Oh, that's what that was all about. It came across more as the plot needed it, so it happened. :shrug:
 
Not sure how to edit here yet but had a random thought: What if Pelia was that "really groovy chick" that Maury Ginsburg was wondering about after Quinn gave him a ride to Woodstock? After all, she DID just say she was a Grateful Dead groupie in this episode, and now that Q is connected, could she just be her? The groovy girl Maury got with?

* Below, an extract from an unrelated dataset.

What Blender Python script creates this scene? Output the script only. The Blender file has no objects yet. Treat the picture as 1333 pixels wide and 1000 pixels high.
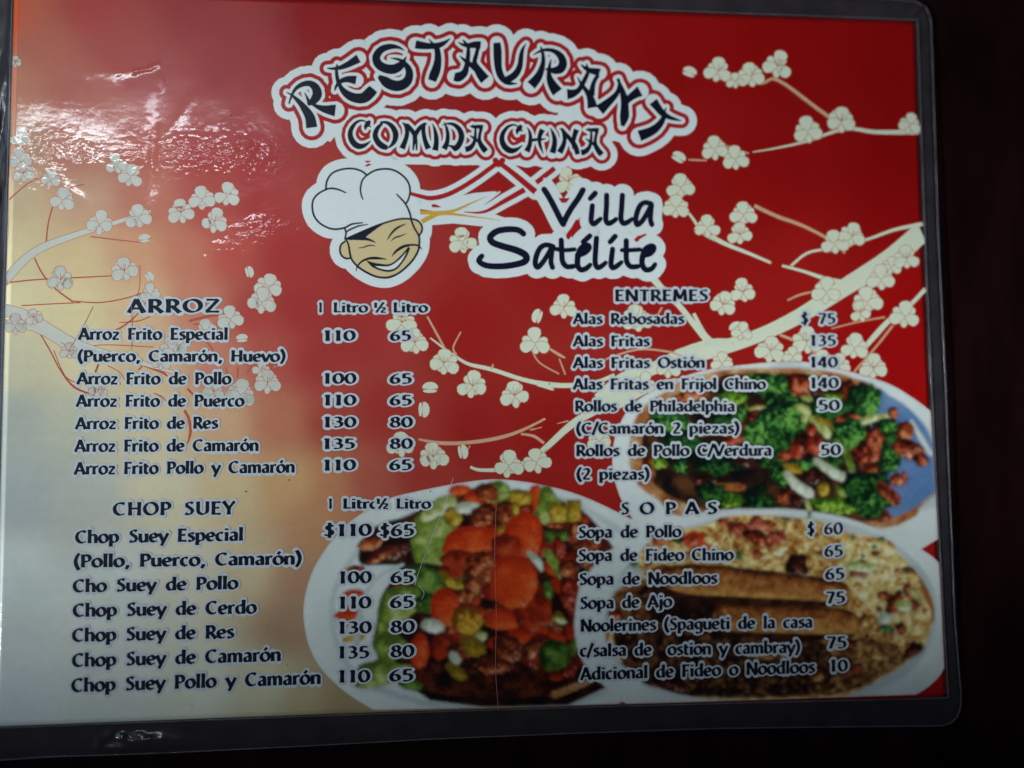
import bpy, math, random
from mathutils import Vector, Matrix, noise
from mathutils.geometry import delaunay_2d_cdt

sc = bpy.context.scene
# ------------------------------------------------------------------ camera
FPX, CX, CY = 1050.0, 666.5, 500.0            # focal length and centre in photo pixels (1333 x 1000)
R = Matrix(((0.99685103, 0.00245706, -0.07925896),
            (-0.0074261, 0.99801984, -0.06246005),
            (0.07894855, 0.06285195, 0.99489535)))
CAM = Vector((-0.01210276, -0.02522669, 0.23365309))
cd = bpy.data.cameras.new('camera')
cam = bpy.data.objects.new('camera', cd)
sc.collection.objects.link(cam)
cam.matrix_world = Matrix.Translation(CAM) @ R.to_4x4()
cd.sensor_width = 36.0
cd.lens = 36.0 * FPX / 1333.0
cd.clip_start = 0.005
cd.clip_end = 50
cd.dof.use_dof = True
cd.dof.focus_distance = 0.226
cd.dof.aperture_fstop = 2.8
sc.camera = cam
sc.cycles.max_bounces = 4
sc.cycles.diffuse_bounces = 1
sc.cycles.glossy_bounces = 2

# ------------------------------------------------------------------ light
sc.view_settings.view_transform = 'Standard'
sc.view_settings.look = 'None'
sc.view_settings.gamma = 1.0
sc.view_settings.exposure = 0.0
w = bpy.data.worlds.new('World'); sc.world = w; w.use_nodes = True
w.node_tree.nodes['Background'].inputs[0].default_value = (0.55, 0.72, 1.0, 1)
w.node_tree.nodes['Background'].inputs[1].default_value = 0.012


def area(name, loc, target, sx, sy, power, col, spread=180.0, roll=0.0):
    l = bpy.data.lights.new(name, 'AREA')
    l.shape = 'RECTANGLE'; l.size = sx; l.size_y = sy; l.energy = power; l.color = col
    l.spread = math.radians(spread)
    o = bpy.data.objects.new(name, l); sc.collection.objects.link(o)
    o.location = loc
    o.rotation_euler = (Vector(target) - Vector(loc)).to_track_quat('-Z', 'Y').to_euler()
    o.rotation_euler.rotate_axis('Z', roll)
    return o


# three added lights low on the left, fitted to leave the sheet's near edge and right corner dark,
# a tube lamp over the upper left that glints in the film, and two added soft panels for the veil and the bluish border
area('added_side_light', (-0.685, -0.132, 0.252), (-1.007, -0.195, 0.0), 0.06, 0.06, 2.95, (0.83, 0.955, 1.0), 155.3)
area('added_beam', (-0.677, 0.053, 0.286), (0.239, -0.024, 0.0), 0.03, 0.03, 0.053, (0.88, 0.97, 1.0), 12.4)
area('added_beam', (-0.673, -0.195, 0.282), (0.105, 0.096, 0.0), 0.03, 0.03, 0.228, (0.88, 0.97, 1.0), 27.4)
tube = area('tube_lamp', (-0.435, 0.365, 0.90), (-0.435, 0.365, 0.0), 0.34, 0.030, 0.95, (0.84, 0.94, 1.0), 150.0)
tube.rotation_euler = (0, 0, 0.03)
shade = area('glare_veil_light', (-0.46, 0.50, 0.93), (-0.46, 0.50, 0.0), 0.46, 0.26, 0.17, (0.74, 0.84, 1.0), 150.0)  # added panel whose reflection lays the soft veil over the upper left
shade.rotation_euler = (0, 0, 0.03)
cool_light = area('added_cool_light', (-1.5, 0.35, 0.95), (0, 0, 0), 0.8, 0.6, 3.0, (0.38, 0.66, 1.0))  # added cool panel, there to reflect bluish in the left film border

# ------------------------------------------------------------------ placing print on the sheet


def warp(x, y):
    """how far the limp laminated sheet stands off the table, metres"""
    z = 0.0013 + 0.0005 * math.sin(17 * x + 0.6) * math.cos(13 * y + 0.4) + 0.0003 * math.sin(23 * y + 9 * x)
    return z


def P(px, py, h=0.0):
    """photo pixel -> point on the warped sheet, h metres above its printed face"""
    d = R @ Vector(((px - CX) / FPX, -(py - CY) / FPX, -1.0))
    z = 0.0009
    for _ in range(4):
        t = (z + h - CAM.z) / d.z
        x, y = CAM.x + d.x * t, CAM.y + d.y * t
        z = warp(x, y)
    return Vector((x, y, z + h))


def lin(c):
    return tuple(((v / 255.0) / 12.92 if v / 255.0 <= 0.04045 else ((v / 255.0 + 0.055) / 1.055) ** 2.4) for v in c)


# ------------------------------------------------------------------ materials
ROOT = bpy.data.objects.new('laminated_menu', None)
sc.collection.objects.link(ROOT)


def film_group(creased):
    """relief of the laminate: orange peel, slow ripples and the creases, as a coat normal"""
    g = bpy.data.node_groups.new('laminate_relief', 'ShaderNodeTree')
    g.interface.new_socket('Normal', in_out='OUTPUT', socket_type='NodeSocketVector')
    N, L = g.nodes, g.links
    out = N.new('NodeGroupOutput')
    tc = N.new('ShaderNodeTexCoord'); tc.object = ROOT
    sep = N.new('ShaderNodeSeparateXYZ'); L.new(tc.outputs['Object'], sep.inputs[0])

    def m(op, a, b=None, c=None):
        n = N.new('ShaderNodeMath'); n.operation = op
        for i, v in enumerate((a, b, c)):
            if v is None: continue
            if isinstance(v, (int, float)): n.inputs[i].default_value = v
            else: L.new(v, n.inputs[i])
        return n.outputs[0]
    X, Y = sep.outputs['X'], sep.outputs['Y']
    flat = N.new('ShaderNodeCombineXYZ'); L.new(X, flat.inputs[0]); L.new(Y, flat.inputs[1])

    def nz(scale, detail, sx=1.0, sy=1.0, rough=0.5):
        mp = N.new('ShaderNodeMapping'); mp.inputs['Scale'].default_value = (sx, sy, 1)
        L.new(flat.outputs[0], mp.inputs[0])
        n = N.new('ShaderNodeTexNoise'); n.inputs['Scale'].default_value = scale
        n.inputs['Detail'].default_value = detail; n.inputs['Roughness'].default_value = rough
        L.new(mp.outputs[0], n.inputs['Vector'])
        return n.outputs['Fac']
    # the film is coarsely embossed only where it has let go of the paper
    loose = None
    for (px, py, rx, ry, am) in [(205, 200, 38, 24, .8), (265, 200, 50, 22, 1.0), (310, 205, 30, 20, .9), (60, 195, 40, 20, .8), (45, 235, 30, 22, .8), (120, 205, 40, 14, .35), (340, 305, 42, 20, 1.0), (300, 325, 40, 18, .6), (250, 340, 30, 16, .4)]:
        a = P(px, py); k = 2.25e-4
        dx = m('DIVIDE', m('SUBTRACT', X, a.x), rx * k); dy = m('DIVIDE', m('SUBTRACT', Y, a.y), ry * k)
        e = m('MULTIPLY', m('POWER', 2.71828, m('MULTIPLY', m('ADD', m('MULTIPLY', dx, dx), m('MULTIPLY', dy, dy)), -1.0)), am)
        loose = e if loose is None else m('ADD', loose, e)
    if not creased: loose = 0.0
    peel = m('MULTIPLY', nz(620, 1.0, 0.9, 1.1), m('ADD', m('MULTIPLY', loose, 0.00019), 0.000007))
    peel2 = m('MULTIPLY', nz(330, 1.0, 0.8, 1.2), m('ADD', m('MULTIPLY', loose, 0.00022), 0.000012))
    ripple = m('MULTIPLY', nz(40, 2.0), 0.00022)
    slow = m('MULTIPLY', nz(10, 1.0), 0.0012)
    h = m('ADD', peel, peel2)
    h = m('ADD', h, ripple); h = m('ADD', h, slow)

    # creases: (x0,y0,x1,y1 photo px, width mm, height mm)
    # (only the ground and the left blossoms lie where the sheet is creased)
    cre = [(20, 65, 95, 88, 2.4, 0.10), (95, 88, 150, 97, 2.0, 0.14), (150, 97, 178, 93, 1.3, 0.22), (178, 93, 205, 84, 0.9, 0.36), (205, 84, 245, 35, 1.8, 0.16),
           (205, 84, 212, 122, 0.8, 0.22), (203, 120, 194, 290, 1.5, -0.62), (212, 182, 258, 118, 1.5, 0.20), (60, 60, 120, 20, 2.0, 0.10),
           (18, 188, 122, 272, 1.3, 0.40), (160, 370, 300, 260, 2.4, 0.10), (172, 395, 171, 460, 0.45, -0.07), (120, 398, 88, 455, 0.35, -0.05),
           (0, 480, 50, 495, 0.9, 0.06), (0, 575, 90, 577, 1.2, 0.05), (372, 478, 440, 455, 1.0, 0.05),
           (20, 860, 70, 905, 3.0, 0.12), (600, 15, 640, 330, 5.0, 0.07), (640, 330, 648, 640, 4.0, 0.05), (1165, 490, 1215, 500, 0.8, 0.04),
           (240, 300, 340, 250, 3.0, 0.2), (270, 330, 310, 345, 2.0, 0.16)]
    CHAIN = {(95, 88, 150, 97), (150, 97, 178, 93), (178, 93, 205, 84)}
    XD = m('ADD', X, m('MULTIPLY', m('SUBTRACT', nz(150, 2.0), 0.5), 0.0030)) if creased else X
    YD = m('ADD', Y, m('MULTIPLY', m('SUBTRACT', nz(170, 2.0), 0.5), 0.0030)) if creased else Y
    for (x0, y0, x1, y1, wd, ht) in (cre if creased else []):
        a, b = P(x0, y0), P(x1, y1)
        dx, dy = b.x - a.x, b.y - a.y
        ll = dx * dx + dy * dy
        ax, ay = m('SUBTRACT', XD, a.x), m('SUBTRACT', YD, a.y)
        t = m('DIVIDE', m('ADD', m('MULTIPLY', ax, dx), m('MULTIPLY', ay, dy)), ll)
        tn = N.new('ShaderNodeClamp'); L.new(t, tn.inputs[0]); t = tn.outputs[0]
        ex, ey = m('SUBTRACT', ax, m('MULTIPLY', t, dx)), m('SUBTRACT', ay, m('MULTIPLY', t, dy))
        d2 = m('ADD', m('MULTIPLY', ex, ex), m('MULTIPLY', ey, ey))
        s = wd / 1000.0
        e = m('POWER', 2.71828, m('MULTIPLY', d2, -1.0 / (s * s)))
        c = m('MULTIPLY', e, ht * 0.32 / 1000.0)
        if (x0, y0, x1, y1) not in CHAIN:                           # dies away towards both ends
            c = m('MULTIPLY', c, m('MULTIPLY', m('MULTIPLY', t, m('SUBTRACT', 1.0, t)), 4.0))
        h = m('ADD', h, c)
    bp = N.new('ShaderNodeBump'); bp.inputs['Strength'].default_value = 1.0; bp.inputs['Distance'].default_value = 1.0
    L.new(h, bp.inputs['Height']); L.new(bp.outputs[0], out.inputs['Normal'])
    return g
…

Maury Ginsberg's Memory Alpha profile.
I approve this theory - very clever connection
 
I wonder if every ship can just unclip its nacelles or if for the Farragut being just a saucer with pylons strapped under it that it's its equivalent of saucer separation
 
This does line up with Kirk's line to Scotty in "The Apple(TOS)" about "jettisoning the nacelles" and getting away from Gamma Trianguli VI with the main body of the Enterprise. Some interpret that as saucer separation, but it could also just as easily mean what we saw in this episode of SNW.
 
This does line up with Kirk's line to Scotty in "The Apple(TOS)" about "jettisoning the nacelles" and getting away from Gamma Trianguli VI with the main body of the Enterprise. Some interpret that as saucer separation, but it could also just as easily mean what we saw in this episode of SNW.
Yep

It was also mentioned in The Savage Curtain

[Planet surface]

KIRK: Scotty, inform Starfleet Command. Disengage nacelles, Jettison if possible. Mister Spock, assist them. Advise and analyse. Scotty? Scotty?
ROCK: Your communicators no longer function, Captain. You may proceed with the spectacle.
 
This does line up with Kirk's line to Scotty in "The Apple(TOS)" about "jettisoning the nacelles" and getting away from Gamma Trianguli VI with the main body of the Enterprise. Some interpret that as saucer separation, but it could also just as easily mean what we saw in this episode of SNW.
We've already have "The Picard Manuever"
We've already have "The Riker Manuever"

Do you think StarFleet Historians & Tacticians will call this "The Kirk Manuever"?